Flea Market, Isle sur la Sorgue, France, B.J. Roche

 

Or: the opposite of a haul video.

By B.J. Roche

When she was younger, my mother-in-law Jeanne used to travel a lot in Europe, but as she got older, she really liked to visit outlet malls. Once I accompanied her and my sister-in-law Kathy on a pilgrimage to Kittery, Maine, and since I had never been there before, I just couldn't stop shopping.

Jones New York! Gap! Nine West! Yes!

Not Jeannie.

She liked to look. At all the pretty stuff. The new Lladro figurines. The Etienne Aigner shoes. The nice pocketbooks. The beautiful plates and napkins at the Dansk store. We'd check at the Royal Doulton ladies and talk about how much our old ones might now be worth. But she never bought a thing.

At times I felt like the dippy daughter-in-law I was, spending all her son's money.

Then I realized, Jeannie liked the hunt, but she didn't need a damn thing. She'd already had her success and no longer needed to dress for it. And since she had moved into a small apartment among retired nuns (another post for another day), she had no room for more crap.

I've been thinking about her as I've been travelling in France the past week, as I manage the internal battle among 1. wanting to bring home everything I see, and 2. having a credit card limit, and 3. no longer having the room for crap, mental or physical. 

It's a problem, because when we travel, especially in a place like France, we want not just the experience of being there, but we want to have a different life when we come home. A finer life that can only be created with the stuff we see over there. Or so we think.

This life includes lovely old French books strewn on one's coffee table. 

B.J. Roche

It includes an evening supper of superb cheese served  on exquisite  antique plates, a different place setting for each day of the week. We want to wake up beneath bedspreads of Provencal fabric, and because we can't decide which pattern we like the most, we want to buy one of each.

Arles, France, B.J. Roche

We want to drink our afternoon tea from a cup made from fine porcelain in the red and yellow Tarrascon pattern.
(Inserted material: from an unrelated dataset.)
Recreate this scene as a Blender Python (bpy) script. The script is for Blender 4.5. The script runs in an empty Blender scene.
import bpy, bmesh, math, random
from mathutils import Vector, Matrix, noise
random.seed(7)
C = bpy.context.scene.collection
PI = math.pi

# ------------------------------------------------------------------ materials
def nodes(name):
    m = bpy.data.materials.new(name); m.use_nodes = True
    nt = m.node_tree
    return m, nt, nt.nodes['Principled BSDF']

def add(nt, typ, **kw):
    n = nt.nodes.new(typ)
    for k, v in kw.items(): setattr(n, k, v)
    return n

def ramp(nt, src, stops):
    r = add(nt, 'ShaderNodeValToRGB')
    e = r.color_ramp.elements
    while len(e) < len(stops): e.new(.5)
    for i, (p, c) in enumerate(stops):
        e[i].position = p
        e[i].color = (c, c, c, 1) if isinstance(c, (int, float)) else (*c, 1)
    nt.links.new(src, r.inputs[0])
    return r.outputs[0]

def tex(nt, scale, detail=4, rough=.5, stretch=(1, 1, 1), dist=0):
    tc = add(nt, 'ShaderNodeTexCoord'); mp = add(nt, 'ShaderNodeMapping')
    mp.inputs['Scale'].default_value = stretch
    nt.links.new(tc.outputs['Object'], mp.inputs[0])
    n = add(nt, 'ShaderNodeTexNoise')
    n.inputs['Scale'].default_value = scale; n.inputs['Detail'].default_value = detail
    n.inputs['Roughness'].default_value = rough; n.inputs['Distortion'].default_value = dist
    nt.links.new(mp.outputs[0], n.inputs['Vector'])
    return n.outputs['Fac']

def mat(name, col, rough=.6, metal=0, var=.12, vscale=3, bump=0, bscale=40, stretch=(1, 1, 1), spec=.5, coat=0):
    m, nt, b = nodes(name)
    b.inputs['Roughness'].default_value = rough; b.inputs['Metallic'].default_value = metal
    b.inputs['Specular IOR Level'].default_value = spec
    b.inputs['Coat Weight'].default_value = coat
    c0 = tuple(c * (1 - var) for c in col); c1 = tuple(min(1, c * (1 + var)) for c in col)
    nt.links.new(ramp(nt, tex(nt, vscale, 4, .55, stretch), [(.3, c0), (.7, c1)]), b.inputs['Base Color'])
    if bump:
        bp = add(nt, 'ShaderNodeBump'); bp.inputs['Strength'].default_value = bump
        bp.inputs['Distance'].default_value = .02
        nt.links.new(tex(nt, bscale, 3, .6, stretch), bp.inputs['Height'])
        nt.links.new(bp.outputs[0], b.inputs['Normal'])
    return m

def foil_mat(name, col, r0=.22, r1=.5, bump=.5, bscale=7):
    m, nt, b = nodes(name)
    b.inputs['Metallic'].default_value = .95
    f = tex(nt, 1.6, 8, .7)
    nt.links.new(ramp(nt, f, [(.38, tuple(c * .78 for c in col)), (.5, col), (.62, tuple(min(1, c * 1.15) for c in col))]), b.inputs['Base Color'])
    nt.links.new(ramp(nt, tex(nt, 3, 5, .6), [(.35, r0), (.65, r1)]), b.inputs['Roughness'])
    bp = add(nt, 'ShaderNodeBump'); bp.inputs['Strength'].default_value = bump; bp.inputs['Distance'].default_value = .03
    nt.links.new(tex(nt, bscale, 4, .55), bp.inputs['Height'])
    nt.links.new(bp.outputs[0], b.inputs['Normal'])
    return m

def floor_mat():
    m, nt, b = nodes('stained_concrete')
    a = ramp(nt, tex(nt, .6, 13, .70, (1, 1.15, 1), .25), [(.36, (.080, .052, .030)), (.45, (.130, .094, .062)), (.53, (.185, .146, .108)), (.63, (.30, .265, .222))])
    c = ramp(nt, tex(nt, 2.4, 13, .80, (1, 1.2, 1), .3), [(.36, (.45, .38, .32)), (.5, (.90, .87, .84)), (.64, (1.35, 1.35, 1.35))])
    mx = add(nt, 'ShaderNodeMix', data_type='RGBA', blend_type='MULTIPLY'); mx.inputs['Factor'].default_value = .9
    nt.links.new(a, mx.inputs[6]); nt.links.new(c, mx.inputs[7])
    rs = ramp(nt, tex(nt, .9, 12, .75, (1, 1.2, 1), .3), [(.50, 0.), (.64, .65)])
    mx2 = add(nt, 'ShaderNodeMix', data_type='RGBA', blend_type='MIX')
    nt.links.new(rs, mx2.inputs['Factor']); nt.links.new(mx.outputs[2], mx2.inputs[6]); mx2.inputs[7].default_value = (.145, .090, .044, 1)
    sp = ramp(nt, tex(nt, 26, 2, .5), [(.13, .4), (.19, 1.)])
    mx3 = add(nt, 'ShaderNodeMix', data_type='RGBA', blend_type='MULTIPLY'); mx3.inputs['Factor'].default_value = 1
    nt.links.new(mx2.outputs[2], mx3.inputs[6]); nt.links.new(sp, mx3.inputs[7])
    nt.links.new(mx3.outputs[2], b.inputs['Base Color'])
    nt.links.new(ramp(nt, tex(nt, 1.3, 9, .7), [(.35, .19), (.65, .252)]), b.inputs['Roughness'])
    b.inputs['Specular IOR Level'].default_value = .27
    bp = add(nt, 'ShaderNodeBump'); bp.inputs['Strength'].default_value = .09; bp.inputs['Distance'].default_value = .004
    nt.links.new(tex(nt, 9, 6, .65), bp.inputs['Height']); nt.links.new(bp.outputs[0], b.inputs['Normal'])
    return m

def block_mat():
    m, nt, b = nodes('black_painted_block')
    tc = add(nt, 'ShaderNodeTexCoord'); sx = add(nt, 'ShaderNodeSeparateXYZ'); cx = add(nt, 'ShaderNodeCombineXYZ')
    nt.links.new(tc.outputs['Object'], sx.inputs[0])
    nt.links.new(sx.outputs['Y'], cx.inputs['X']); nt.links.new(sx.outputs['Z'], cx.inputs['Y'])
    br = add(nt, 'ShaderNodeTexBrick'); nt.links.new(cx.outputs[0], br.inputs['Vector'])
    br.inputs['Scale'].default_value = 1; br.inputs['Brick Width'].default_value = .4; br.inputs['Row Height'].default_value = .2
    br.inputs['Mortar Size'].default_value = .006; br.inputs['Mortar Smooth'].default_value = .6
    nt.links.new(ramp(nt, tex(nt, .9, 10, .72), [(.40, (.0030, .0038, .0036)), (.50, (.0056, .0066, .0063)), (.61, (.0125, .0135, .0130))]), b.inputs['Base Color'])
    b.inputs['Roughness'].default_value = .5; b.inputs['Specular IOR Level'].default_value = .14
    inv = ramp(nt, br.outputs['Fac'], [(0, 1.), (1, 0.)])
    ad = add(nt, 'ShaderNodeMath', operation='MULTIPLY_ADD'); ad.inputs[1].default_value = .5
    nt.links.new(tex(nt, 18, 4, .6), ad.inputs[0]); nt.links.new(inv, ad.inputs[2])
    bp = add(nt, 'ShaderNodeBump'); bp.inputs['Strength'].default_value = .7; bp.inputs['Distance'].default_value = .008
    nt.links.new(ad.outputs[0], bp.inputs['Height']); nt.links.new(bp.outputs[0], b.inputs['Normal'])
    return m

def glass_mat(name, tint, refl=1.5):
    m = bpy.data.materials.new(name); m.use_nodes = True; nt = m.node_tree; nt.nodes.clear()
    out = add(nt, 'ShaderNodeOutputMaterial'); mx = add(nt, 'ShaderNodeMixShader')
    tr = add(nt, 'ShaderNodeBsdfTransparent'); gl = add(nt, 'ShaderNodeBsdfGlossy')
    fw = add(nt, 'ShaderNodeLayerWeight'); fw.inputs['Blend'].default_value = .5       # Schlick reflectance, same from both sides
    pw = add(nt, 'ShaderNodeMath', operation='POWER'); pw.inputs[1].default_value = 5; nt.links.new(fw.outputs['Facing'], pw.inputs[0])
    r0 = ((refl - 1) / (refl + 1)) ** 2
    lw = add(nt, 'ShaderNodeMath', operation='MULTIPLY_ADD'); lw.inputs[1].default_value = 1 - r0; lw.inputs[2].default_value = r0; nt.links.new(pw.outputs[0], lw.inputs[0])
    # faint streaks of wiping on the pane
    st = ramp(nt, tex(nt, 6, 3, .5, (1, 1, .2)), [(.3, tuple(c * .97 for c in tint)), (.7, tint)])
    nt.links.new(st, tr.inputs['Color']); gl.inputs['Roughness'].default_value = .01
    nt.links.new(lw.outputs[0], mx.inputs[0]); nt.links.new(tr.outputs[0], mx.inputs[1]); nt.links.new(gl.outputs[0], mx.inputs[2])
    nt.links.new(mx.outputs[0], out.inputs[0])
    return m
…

Arles, France shop window, B.J. Roche

We want a life that includes the occasional bejeweled shoes.

B.J. Roche

And those kooky coffee pots in the flea market? We must buy them all and arrange them on the kitchen windowsill. They would look so cute.

Flea Market, Avignon, B.J. Roche

We want, we want, we want.

Then my inner old lady began to kick in. An inner old lady with a digital camera and a blog. I realized: I could have the pleasure of looking at all these things without buying them. As the bitches used to say back in junior high: "Take a picture, it lasts longer."

So I did. And it does.

It turned out to be a brilliant travel strategy. Probably not a bad one for life, either.